### Exercise brief
Without the pictures, print the lines running from the beginning of the material to the line containing "b.build('straw_hat', M['hivisy'], dr)", both ends included.

### Data block
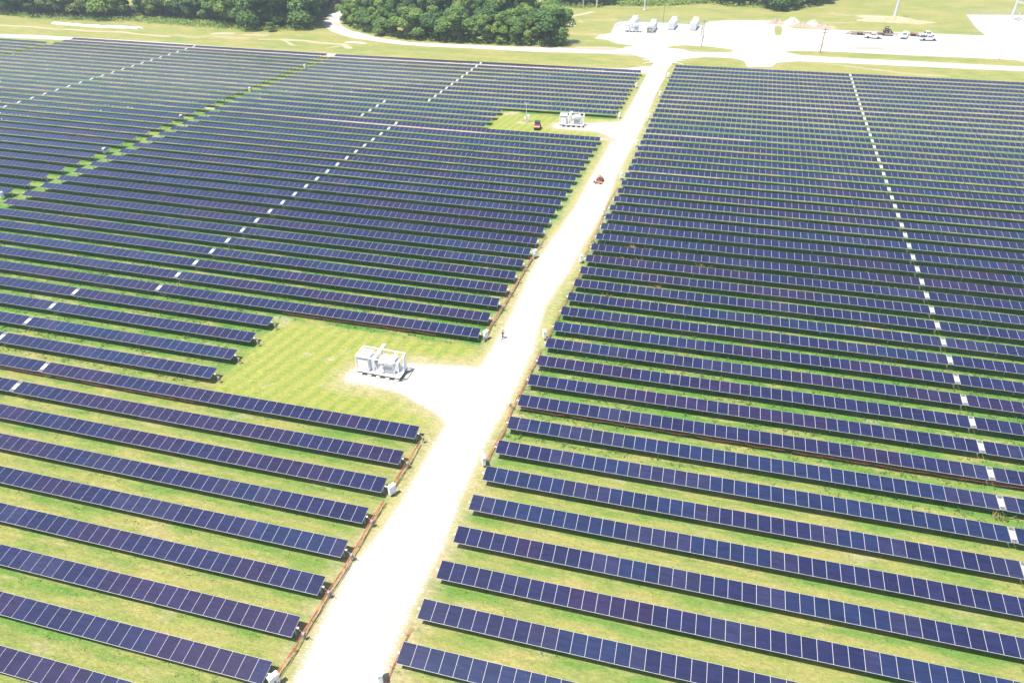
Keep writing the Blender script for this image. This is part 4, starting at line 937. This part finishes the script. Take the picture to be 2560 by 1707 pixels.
b = MB(); b.lathe([(0.21, -0.01), (0.21, 0.0), (0.105, 0.02), (0.1, 0.09), (0.06, 0.12), (0.01, 0.125)], (0, 0.235, 1.68), 16); b.build('straw_hat', M['hivisy'], dr)

# ------------------------------------------------------------------ soil and rubble heaps
def mound(u, v, rx, ry, h, name, mat, label, seed):
    x, y = G(u, v); r_ = np.random.default_rng(seed); n = 28; m_ = 10; V = [(0, 0, h)]; Fc = []
    ph = r_.random(8)*6
    for i in range(1, m_+1):
        t = i/m_
        for k in range(n):
            a = 2*math.pi*k/n; w_ = 1+0.12*math.sin(3*a+ph[0])+0.08*math.sin(5*a+ph[1])
            px, py = rx*t*w_*math.cos(a), ry*t*w_*math.sin(a)
            z = h*(math.cos(math.pi*t)*0.5+0.5)*(1+0.25*math.sin(4*a+6*t+ph[2]))+r_.uniform(-1, 1)*0.06*h*(1-t)
            V.append((px, py, z+H(x+px, y+py)-H(x, y)-(0.12 if i == m_ else 0)))
    for k in range(n): Fc.append((0, 1+k, 1+(k+1) % n))
    for i in range(m_-1):
        for k in range(n): a = 1+i*n; Fc.append((a+k, a+n+k, a+n+(k+1) % n, a+(k+1) % n))
    b = MB(); b.add(V, Fc); o = b.build(name, M[mat], None, (x, y, H(x, y)), smooth=True); return tag(o, label, 'soil heap')
zz = lambda a, c: (1780+a/5.88, c/5.88)
mound(*zz(950, 345), 3.6, 3, 1.5, 'soil_heap', 'soil', 'pinkish soil heap at the yard edge, leftmost of the heaps', 1)
mound(*zz(1165, 350), 4.4, 3.5, 2.0, 'soil_heap', 'rubble', 'tallest pale rubble heap at the yard edge, second from left', 2)
mound(*zz(1310, 385), 4.0, 3, 1.2, 'soil_heap', 'soil', 'low pinkish soil heap in the middle of the heaps', 3)
mound(*zz(1475, 370), 3.6, 3, 1.6, 'soil_heap', 'rubble', 'pale rubble heap at the yard edge, second from right', 4)
mound(*zz(1620, 405), 3.8, 3, 1.2, 'soil_heap', 'soil', 'pinkish soil heap behind the wooden pole, rightmost of the heaps', 5)
mound(2237, 52, 15, 7, 1.3, 'soil_heap', 'straw', 'broad straw-coloured soil mound round the steel power pole', 6)
# long white rock berm and small ones
def berm(px, wd, h, label, seed):
    pts = [G(u, v) for u, v in px]; r_ = random.Random(seed); x0, y0 = pts[0]; z0 = H(x0, y0); P = []
    for (ax, ay), (bx, by) in zip(pts[:-1], pts[1:]):
        m_ = max(1, int(math.hypot(bx-ax, by-ay)/0.8)); P += [(ax+(bx-ax)*i/m_, ay+(by-ay)*i/m_) for i in range(m_)]
    P.append(pts[-1]); b = MB(); n = 7
    vs = []; fs = []
    for i, (x, y) in enumerate(P):
        e = min(1, i/2, (len(P)-1-i)/2)*r_.uniform(0.8, 1.15)
        for k in range(n):
            a = math.pi*k/(n-1); vs.append((x-x0+r_.uniform(-.1, .1), y-y0-math.cos(a)*wd*max(e, 0.1), H(x, y)-z0-0.05+math.sin(a)*h*e*r_.uniform(0.8, 1.15)))
    for i in range(len(P)-1):
        for k in range(n-1): fs.append((i*n+k, i*n+k+1, (i+1)*n+k+1, (i+1)*n+k))
    b.add(vs, fs); o = b.build('rock_berm', M['rock'], None, (x0, y0, z0)); tag(o, label, 'rock berm')
berm([S((0, 0), 7.35, [q])[0] for q in ((940, 435), (1050, 445), (1500, 482), (1900, 508), (2352, 525), (2640, 530))], 1.1, 0.8, 'long low berm of white rock in the grass before the left wood', 1)
berm([S((600, 0), 6.533, [q])[0] for q in ((1690, 700), (1850, 698), (2090, 718))], 0.6, 0.35, 'small strip of white rock below the curved road', 2)
berm([S((1340, 0), 7.35, [q])[0] for q in ((550, 455), (650, 465), (740, 485))], 0.9, 0.6, 'short white rock strip right of the roadside wood', 3)

# ------------------------------------------------------------------ vegetation
def leaf_mat(name, c1, c2, trans=0.25):
    m, t, b = newmat(name); L = t.links.new
    oi = N(t, 'ShaderNodeObjectInfo'); geo = N(t, 'ShaderNodeNewGeometry')
    n = N(t, 'ShaderNodeTexNoise'); n.inputs['Scale'].default_value = 0.35; n.inputs['Detail'].default_value = 3; L(geo.outputs['Position'], n.inputs[0])
    a = N(t, 'ShaderNodeMath', operation='ADD'); L(oi.outputs['Random'], a.inputs[0]); L(geo.outputs['Random Per Island'], a.inputs[1])
    s = N(t, 'ShaderNodeMath', operation='MULTIPLY_ADD'); L(a.outputs[0], s.inputs[0]); s.inputs[1].default_value = 0.42; 
    o2 = N(t, 'ShaderNodeMath', operation='SUBTRACT'); L(n.outputs[0], o2.inputs[0]); o2.inputs[1].default_value = 0.42; L(o2.outputs[0], s.inputs[2])
    s.use_clamp = True
    mx = N(t, 'ShaderNodeMix', data_type='RGBA'); L(s.outputs[0], mx.inputs[0]); mx.inputs[6].default_value = c1+(1,); mx.inputs[7].default_value = c2+(1,)
    L(mx.outputs[2], b.inputs['Base Color']); b.inputs['Roughness'].default_value = 0.6; b.inputs['Specular IOR Level'].default_value = 0.25
    tr = N(t, 'ShaderNodeBsdfTranslucent'); L(mx.outputs[2], tr.inputs[0]); ms = N(t, 'ShaderNodeMixShader'); ms.inputs[0].default_value = trans
    L(b.outputs[0], ms.inputs[1]); L(tr.outputs[0], ms.inputs[2]); L(ms.outputs[0], t.nodes['Material Output'].inputs[0]); return m
M['leaf'] = leaf_mat('tree_leaves', (0.050, 0.118, 0.030), (0.150, 0.240, 0.055), 0.35)
M['leaf1'] = leaf_mat('mid_leaves', (0.070, 0.145, 0.032), (0.185, 0.275, 0.060), 0.35)
M['leaf2'] = leaf_mat('bright_leaves', (0.095, 0.180, 0.034), (0.240, 0.320, 0.068), 0.35)
M['weed'] = leaf_mat('weeds', (0.060, 0.175, 0.032), (0.165, 0.255, 0.065), 0.4)
M['blade'] = leaf_mat('grass_blades', (0.130, 0.200, 0.038), (0.330, 0.290, 0.120), 0.4)
def cards(cen, nrm, size, r_, asp=0.7):
    """one leaf-clump quad (bent rhombus) per centre"""
    n = len(cen); d = nrm+r_.normal(0, 0.55, (n, 3)); d /= np.linalg.norm(d, axis=1)[:, None]+1e-9
    a = np.cross(d, r_.normal(0, 1, (n, 3))); a /= np.linalg.norm(a, axis=1)[:, None]+1e-9; c = np.cross(d, a)
    s = size*r_.uniform(0.6, 1.35, n)[:, None]
    V = np.stack([cen+a*s, cen+c*s*asp+d*s*0.2, cen-a*s*0.9, cen-c*s*asp+d*s*0.2], 1).reshape(-1, 3)
    return V, (np.arange(n)*4)[:, None]+np.arange(4)[None]
def crown_mesh(seed, wide, tall, base, nblob, ncard, size, mat, rb=(0.17, 0.36)):
    r_ = np.random.default_rng(seed); Cn = []; Nn = []
    for i in range(nblob):
        u = r_.normal(0, 1, 3); u /= np.linalg.norm(u); u[2] = abs(u[2]) if r_.random() < 0.62 else -abs(u[2])*0.9
        q = r_.uniform(0.45, 1.0)
        t = np.clip(0.5+0.5*u[2], 0, 1); rr = r_.uniform(*rb)*wide*(1.15-0.3*t)
        bc = np.array([u[0]*wide*q*0.78, u[1]*wide*q*0.78, base+(tall-base)*(0.46+0.48*u[2]*q)])
        m_ = int(ncard/nblob*r_.uniform(0.6, 1.4)); d = r_.normal(0, 1, (m_, 3)); d /= np.linalg.norm(d, axis=1)[:, None]
        d[:, 2] = np.where(d[:, 2] < -0.35, -d[:, 2], d[:, 2])
        k = r_.uniform(0.72, 1.1, m_)[:, None]; Cn.append(bc+d*k*rr*np.array([1, 1, 0.78])); Nn.append(d+np.array([0, 0, 0.3]))
    V, Fc = cards(np.concatenate(Cn), np.concatenate(Nn), size, r_); V[:, 2] = np.maximum(V[:, 2], 0.3)
    return mesh_np('crown', V, Fc, [mat])
def trunk_mesh(seed, h, r0, mat, spread=0.45):
    r_ = random.Random(seed); b = MB(); p = [(0, 0, -0.3)]; x = y = 0
    for i in range(1, 5): x += r_.uniform(-.2, .2); y += r_.uniform(-.2, .2); p.append((x, y, h*i/4))
    b.tube(p, [r0, r0*0.8, r0*0.62, r0*0.42, r0*0.2], 0, 7)
    for i in range(6):
        z = h*r_.uniform(0.35, 0.75); a = r_.random()*6.3; L = h*spread*r_.uniform(0.5, 1); px, py = np.interp(z, [q[2] for q in p], [q[0] for q in p]), np.interp(z, [q[2] for q in p], [q[1] for q in p])
        b.tube([(px, py, z), (px+math.cos(a)*L*0.5, py+math.sin(a)*L*0.5, z+L*0.35), (px+math.cos(a)*L*0.8, py+math.sin(a)*L*0.8, z+L*0.8)], [r0*0.32, r0*0.2, r0*0.06], 0, 5)
    return b.mesh('trunk', mat)
# kinds: (crown mesh, trunk mesh, nominal height)
M['leaf3'] = leaf_mat('yellow_green_leaves', (0.130, 0.190, 0.045), (0.270, 0.310, 0.085), 0.35)
M['leaf0'] = leaf_mat('deep_green_leaves', (0.034, 0.088, 0.030), (0.105, 0.190, 0.055), 0.3)
TALL = [(crown_mesh(100+i, wd, 15, 1.0, nb, 6200, 0.34, M[lf], rb), trunk_mesh(200+i, 13, 0.24, M['bark']), 15) for i, (wd, nb, lf, rb) in enumerate((
    (5.2, 15, 'leaf', (0.26, 0.46)), (4.6, 12, 'leaf1', (0.28, 0.50)), (6.2, 18, 'leaf0', (0.24, 0.44)), (5.0, 14, 'leaf2', (0.26, 0.46)), (5.6, 16, 'leaf1', (0.24, 0.46)), (6.4, 17, 'leaf3', (0.22, 0.42)), (4.4, 11, 'leaf', (0.30, 0.52))))]
BUSHY = [(crown_mesh(300+i, wd, 9, 0.2, 11, 4600, 0.30, M[('leaf1', 'leaf2', 'leaf', 'leaf2')[i]], (0.30, 0.52)), trunk_mesh(400+i, 7.5, 0.15, M['bark']), 9) for i, wd in enumerate((4.2, 3.6, 4.8, 4.0))]
SHRUB = [(crown_mesh(500+i, wd, 3, 0.0, 12, 620, 0.26, M['leaf2']), trunk_mesh(600+i, 2.2, 0.06, M['bark']), 3) for i, wd in enumerate((1.7, 2.1))]
def tree(kind, x, y, h, label, group, name='tree', cat='tree', wf=1.0):
    cm, tm, hn = kind; s = h/hn; r = empty(name, (x, y, H(x, y)-0.05), random.random()*6.28, label, cat, group)
    for nm, me in (('trunk', tm), ('crown', cm)):
        o = link(nm, me, r); o.scale = (s*wf, s*wf, s)
    return r
def along(px, step):
    P = [G(*q) for q in px]; out = []; carry = 0.
    for (ax, ay), (bx, by) in zip(P[:-1], P[1:]):
        L = math.hypot(bx-ax, by-ay); d = carry
        while d < L: out.append((ax+(bx-ax)*d/L, ay+(by-ay)*d/L)); d += step
        carry = d-L
    return out
rt = random.Random(5)
def away(x, y, d): L = math.hypot(x, y); return x+x/L*d, y+y/L*d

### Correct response
Keep writing the Blender script for this image. This is part 4, starting at line 937. This part finishes the script. Take the picture to be 2560 by 1707 pixels.
b = MB(); b.lathe([(0.21, -0.01), (0.21, 0.0), (0.105, 0.02), (0.1, 0.09), (0.06, 0.12), (0.01, 0.125)], (0, 0.235, 1.68), 16); b.build('straw_hat', M['hivisy'], dr)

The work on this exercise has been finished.